Waits is also excited about coming-soon API connections within agX and the growing promise SST Analytics has shown.

10. Brent Wiesenburger, South Dakota Wheat Growers (SDWG), Precision Ag Manager

SDWG Bret Weisenburger

Brent Wiesenburger (left) heads up South Dakota Wheat Growers’ MZB Technologies Precision Farming System, which SDWG field agronomists use to set up management zones and make nutrient recommendations.

Growing up on his family’s small grain farm, learning to fix equipment from his auto mechanic father, Brent Wiesenburger’s path to precision ag industry relevance began in 1995 at his current employer where he got his feet wet as a custom applicator.

“We started ‘dabbling’ with precision technology in 1995,” he recalls. “I converted my single bin spreader over from a straight rate applicator to a variable rate applicator using a Raven control system and an Ashtech Aim Navigation System. This was the first custom application machine at Wheat Growers to have a GPS system in it.

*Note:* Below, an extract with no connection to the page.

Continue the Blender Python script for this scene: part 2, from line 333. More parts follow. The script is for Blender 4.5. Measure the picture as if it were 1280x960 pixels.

From that time on I worked very closely with agronomists, them having the agronomy knowledge, myself learning the computer and software side.”

Today, Wiesenburger heads up SDWG’s MZB Technologies Precision Farming System, which SDWG field agronomists use to set up management zones and make nutrient recommendations.

“This is a very dynamic space right now and watching our technology grow and connect to other tools to bring further value to our customers is very exciting,” Wiesenburger admits. “To think that we have helped drive adoption and use of tools such as multi-hybrid planting, as well as variable rate planting matched to productivity zones and yield goals, is really cool.”

The kid that started out fixing tractors and combines with his father on the family farm predicts the next big technology shift in farming will occur in the sensor space.